О чем трудно не вспомнить, читая про это? Конечно, о том же «Подпоручике Киже», — только вспомнить уже не историю писарской описки, оборотившейся в офицера, а казус с поручиком Синюхаевым, случайно записанным мертвым и таковым — по бумагам, а значит, и по закону — навсегда оставшимся. Или вновь исторический анекдот из павловского времени:
«Одного офицера драгунского полка по ошибке исключили из службы за смертью. Узнав об этой ошибке, офицер стал просить шефа своего полка выдать ему свидетельство, что он жив, а не мертв. Но шеф, по силе приказа, не смел утверждать, что он жив, а не мертв. Офицер был поставлен в ужасное положение, лишенный всех прав, имени и не смевший называть себя живым. Тогда он подал прошение на высочайшее имя, на которое последовала такая резолюция:
«Исключенному поручику за смертью из службы, просившему принять его опять в службу, потому что жив, а не умер, отказывается по той же самой причине».
Да Александр Иванович Герцен, рассказавший про Василису-Василья, именно эту историю и вспомнил, разве что привел резолюцию Павла Петровича в несколько ином виде:
«Так как об г. офицере состоялся высочайший приказ, то в просьбе ему отказать».
«Что значит грубый факт жизни перед высочайшим приказом? Павел был поэт и диалектик самовластья!»
Так воскликнул Герцен, — пусть иронически, но присвоив Павлу живое романтическое воображение, которого, впрочем, мальтийский магистр и вправду не был лишен (и нет ли здесь косвенного подтверждения, что он мог разыграть со своими покорными подданными историю прапорщика Кижа? Однако: молчание, молчание, как говаривал гоголевский сумасшедший, — сдается, я, первоначально предложив свое толкование этого эпизода всего лишь как рабочую гипотезу, начинаю заноситься…).

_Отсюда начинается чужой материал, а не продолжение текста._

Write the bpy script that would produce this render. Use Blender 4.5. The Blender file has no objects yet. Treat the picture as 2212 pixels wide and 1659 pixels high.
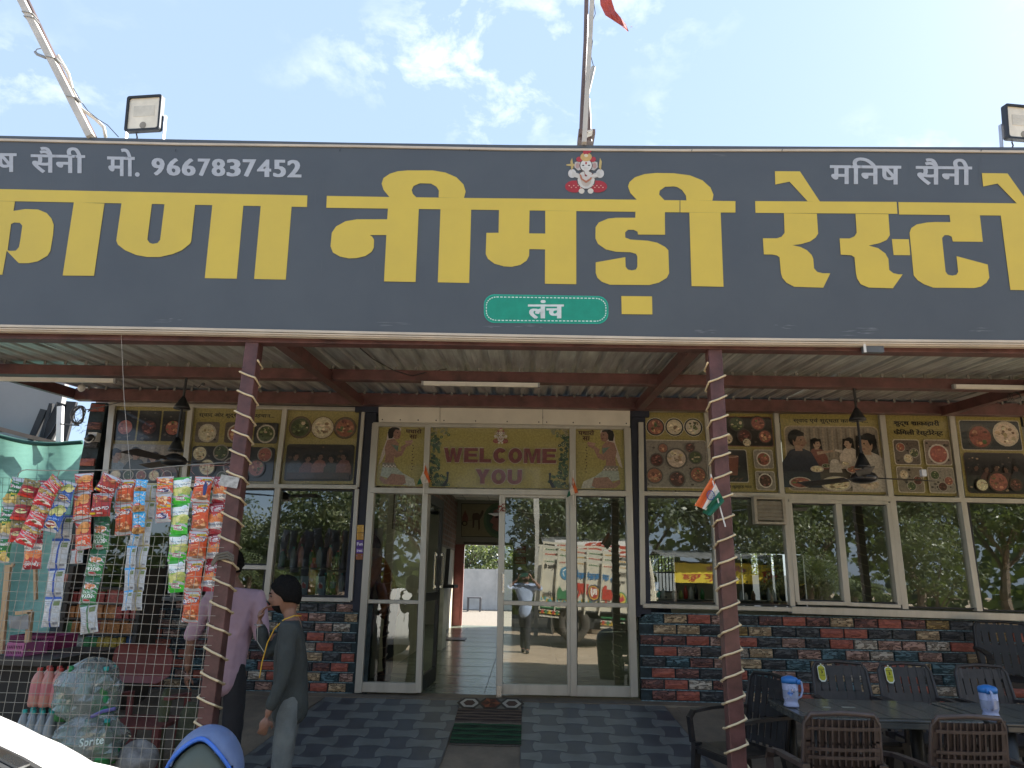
import bpy, bmesh, math, random
from math import sin, cos, pi, radians, sqrt, atan2
from mathutils import Vector, Matrix, geometry
random.seed(7)
S = bpy.context.scene
COL = S.collection
V = Vector
# ---------------------------------------------------------------- camera
FPX = 1510.7                      # focal length in units of a 2212 px wide picture
PITCH, YAW, ROLL = radians(15.29), radians(-1.275), radians(1.254)
CAMP = V((0, 0, 1.6))
FW = V((sin(YAW)*cos(PITCH), cos(YAW)*cos(PITCH), sin(PITCH)))
R0 = V((cos(YAW), -sin(YAW), 0)); U0 = R0.cross(FW)
RT = R0*cos(ROLL)+U0*sin(ROLL); UP = -R0*sin(ROLL)+U0*cos(ROLL)
cd = bpy.data.cameras.new('camera'); cam = bpy.data.objects.new('camera', cd); COL.objects.link(cam)
cd.sensor_width = 36; cd.lens = 36*FPX/2212; cd.clip_start = 0.02; cd.clip_end = 600
m = Matrix((RT, UP, -FW)).transposed().to_4x4(); m.translation = CAMP
cam.matrix_world = m; S.camera = cam
# ---------------------------------------------------------------- sky, sun, exposure
SUN_EL, SUN_AZ = radians(39), radians(56)        # azimuth measured from +Y towards +X
w = bpy.data.worlds.new('World'); S.world = w; w.use_nodes = True
nt = w.node_tree; N = nt.nodes; L = nt.links
bg = N['Background']; bg.inputs['Strength'].default_value = 0.08
sky = N.new('ShaderNodeTexSky'); sky.sky_type = 'NISHITA'; sky.sun_disc = False
sky.sun_elevation = SUN_EL; sky.sun_rotation = SUN_AZ; sky.air_density = 1.15; sky.dust_density = 0.7; sky.ozone_density = 2.2
tc = N.new('ShaderNodeTexCoord'); sep = N.new('ShaderNodeSeparateXYZ'); L.new(tc.outputs['Generated'], sep.inputs[0])
addz = N.new('ShaderNodeMath'); addz.operation = 'ADD'; addz.inputs[1].default_value = 0.25; L.new(sep.outputs['Z'], addz.inputs[0])
dx = N.new('ShaderNodeMath'); dx.operation = 'DIVIDE'; L.new(sep.outputs['X'], dx.inputs[0]); L.new(addz.outputs[0], dx.inputs[1])
dy = N.new('ShaderNodeMath'); dy.operation = 'DIVIDE'; L.new(sep.outputs['Y'], dy.inputs[0]); L.new(addz.outputs[0], dy.inputs[1])
cmb = N.new('ShaderNodeCombineXYZ'); L.new(dx.outputs[0], cmb.inputs[0]); L.new(dy.outputs[0], cmb.inputs[1])
n1 = N.new('ShaderNodeTexNoise'); n1.inputs['Scale'].default_value = 9; n1.inputs['Detail'].default_value = 9; n1.inputs['Roughness'].default_value = 0.62; n1.inputs['Distortion'].default_value = 0.25
n2 = N.new('ShaderNodeTexNoise'); n2.inputs['Scale'].default_value = 2.1; n2.inputs['Detail'].default_value = 3
mpn = N.new('ShaderNodeMapping'); mpn.inputs['Location'].default_value = (7.45, 4.32, 0.0)
L.new(cmb.outputs[0], mpn.inputs[0]); L.new(mpn.outputs[0], n1.inputs['Vector']); L.new(mpn.outputs[0], n2.inputs['Vector'])
r1 = N.new('ShaderNodeMapRange'); r1.inputs['From Min'].default_value = 0.50; r1.inputs['From Max'].default_value = 0.74; L.new(n1.outputs['Fac'], r1.inputs['Value'])
r2 = N.new('ShaderNodeMapRange'); r2.inputs['From Min'].default_value = 0.47; r2.inputs['From Max'].default_value = 0.66; L.new(n2.outputs['Fac'], r2.inputs['Value'])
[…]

Что до графа Панина, то у него воображения не было, кажется, вовсе.
Оно не было ему нужно как подданному (верноподданному), как исполнителю. Оно не было нужно и не было свойственно его крайне неромантической эпохе, вернее, тому, что он в ней ценил и чему служил.
Его абсурдные крайности, его странности были, как сказано, всего лишь результатом последовательности, с какой он фанатически исполнял, что велено. Для этого не требовалось ни воображения, ни большого ума, ни — даже — способностей или знаний.
«Вронченко, когда его сделали министром финансов, бросился ему (императору Николаю. — Ст. Р.) в ноги, уверяя в своей неспособности. Николай глубокомысленно отвечал ему:
— Все это вздор; я прежде не управлял государством, а вот научился же, — научишься и ты».
Снова Герцен. И вновь — не курьез, вернее, ежели и курьез, то опять из тех, что обостренно выражают закономерность. Как, допустим, и еще одно удивительное назначение; то, которое получил любимец царя Клейнмихель.
«Папаша! Кто строил эту дорогу? — Граф Петр Андреевич Клейнмихель, душенька!» Этим эпиграфом к некрасовской «Железной дороге» он больше всего и помнится, хотя ядовитая парадоксальность будто бы подслушанного поэтом вагонного разговора не только в том, что строил не он, а те, которые положили в основание шпал «косточки русские». В конце концов, голова не может и не должна заменять руки, но — какова была голова!
Назначенный главным распорядителем строительства железной дороги Санктпетербург — Москва, Клейнмихель до той самой минуты в глаза не видал ни паровоза (по-тогдашнему — парохода), ни рельсов, — не интересовался, хотя первая колея уже соединяла столицу с Царским Селом. Бывая в Царском у императора, он ездил только на лошадях и, лишь получив назначение, собрался наконец и подъехал к Царскосельской станции глянуть, что же это за диковина.
Да и, будучи на посту главноуправляющего, добросовестно полагал, что, предположим, тендер есть не что иное, как морское судно.
Я сказал: «удивительное назначение»? Виноват: как раз ничего удивительного в нем не было. Как и в том постоянстве, с каким Николай Павлович отбирал — именно отбирал, не брал как-нибудь не подумавши, а отыскивал и обдуманно назначал — людей неспособных и некомпетентных.
Всем был хорош на посту министра просвещения граф Уваров, искуснейший льстец и угадчик царских желаний. «Он внушал ему, — писал об Уварове историк Сергей Михайлович Соловьев, — что он, Николай, творец какого-то нового образования, основанного на новых началах, и придумал эти начала, т. е. слова: православие — будучи безбожником… самодержавие — будучи либералом; народность — не прочитав за свою жизнь ни одной русской книги».